Uno de los momentos de mayor tensión durante nuestro paso por la escuela, era la entrega de boletas. Casi todos sabíamos cómo había sido nuestro desempeño y, puesto que periódicamente nuestros padres o tutores eran informados del mismo, en general no se podía esperar ninguna sorpresa, aunque siempre era posible que en el último momento se produjera un milagro: algunos maestros, especialmente si veían que le habíamos “echado ganas” al final, podían apiadarse de nosotros y convertir ese vergonzoso 5.5 del último examen en un mediocre 6 que evitaba llegar a la casa con ese continente inconfundible del reprobado; o bien, benévolos, convertían un gris 7.5 en un decoroso 8.
En la primaria y secundaria públicas de los años setenta —y antes— conocimos profesores malos, regulares, buenos y, por suerte, algunos excelentes. Gracias a estos últimos aprendimos los rudimentos básicos que delinearon toda nuestra vida como estudiantes. A veces el profe era un “tirano”, o así lo considerábamos, que nos imponía largas tareas y nos hacía saber diariamente que las calificaciones finales serían el resultado proporcional de nuestro esfuerzo. Los malquisimos frecuentemente, pero a la larga siempre les agradecimos su rigor y disciplina, así como los valores que nos inculcaron.
Desde luego, también había maestros “barcos”: eran parte de la estafa nacional en curso y que iría dramáticamente en aumento durante las siguientes décadas, no pocas veces al amparo del SNTE y de su opositora, entonces en ciernes, la CNTE: se ausentaban con cualquier pretexto, casi no exigían, pero tampoco aportaban nada, porque les importaba un bledo el curso. Su “lección”, la única que podían ofrecer con verdadero empeño, era que la escuela era una farsa, un trámite de escasa o nula utilidad real y que todos —niños de escuela pública, al fin y al cabo— estábamos condenados, como ellos, a simular.
La incompetencia ya estaba a la vista, pero yo diría que entre los profesores de entonces predominaban todavía el pudor y la responsabilidad, el respeto a la investidura magisterial, a la más noble misión que recaía en ellos: enseñar. Por nuestra parte, los niños pobres o de clase media de entonces y nuestros padres, lógicamente, comprendíamos que la escuela era la única esperanza que teníamos para progresar. De nuestro paso por ella dependía establecer la diferencia entre nuestro entorno material inmediato y aquel que anhelábamos.

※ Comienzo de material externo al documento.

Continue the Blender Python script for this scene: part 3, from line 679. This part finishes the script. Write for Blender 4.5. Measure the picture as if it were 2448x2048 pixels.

Y todos —autoridades, maestros, alumnos y padres de familia— entendíamos perfectamente que no era lo mismo reprobar que aprobar, que no podían ser iguales quienes se esforzaban que aquellos que no lo hacían. Tampoco podían suponerse equivalentes el ejercicio de un maestro que preparaba sus clases, al de aquel que simplemente fingía enseñar y faltaba en la primera oportunidad.
¿Qué habría sucedido entonces si, como hoy ocurre, una secretaria de Educación Pública como Delfina Gómez —una señora que si privara la decencia o el Estado de derecho debería estar por lo menos fuera del cargo, si no es que en prisión— hubiera decretado que no se reprobara a ningún alumno de primaria o secundaria? Simplemente creo que todos con un poco de sentido común habríamos llegado a la conclusión de que la escuela carecía ya de propósito: si aprender es igual a no hacerlo, o enseñar es lo mismo que desentenderse del asunto, ¿qué sentido tiene asistir a clases? ¿Cuál es la función misma de la escuela?
Me queda claro que todo esto que hoy se plantea es la continuación de una de las primeras medidas que el gobierno de López Obrador tomó: terminar con la evaluación de los profesores, una concesión que de inmediato fue aplaudida por la Coordinadora Nacional de Trabajadores de la Educación (CNTE), porque era una de las cosas que esta organización más repudiaba de la reforma educativa del gobierno anterior. Igualmente, es comprensible que el gobierno morenista haya declarado su aversión por la prueba internacional PISA que evalúa la adquisición de conocimientos y habilidades entre los escolares, con lo que dejó claro que las palabras “calidad”, “competencia”, “evaluación” y otras más son propias de un “régimen neoliberal” que no busca la felicidad del pueblo.
Así llegamos a este punto: unos maestros que no tienen la obligación de ser evaluados, evidentemente tampoco tienen derecho a reprobar a nadie. Es un binomio de irresponsabilidades perfecto, creado por un gobierno oscurantista que aspira a formar una generación que aprenderá, desde la ignorancia y la miseria (porque son los más pobres sus integrantes), a agradecer a Morena todos los “favores” recibidos; una clientela acostumbrada a recibir becas y dádivas que no resolverán nunca lo esencial, menos aún en el largo plazo. Toda la carne cañón necesaria para que este gobierno pueda jactarse oficialmente de que en México no hay reprobados.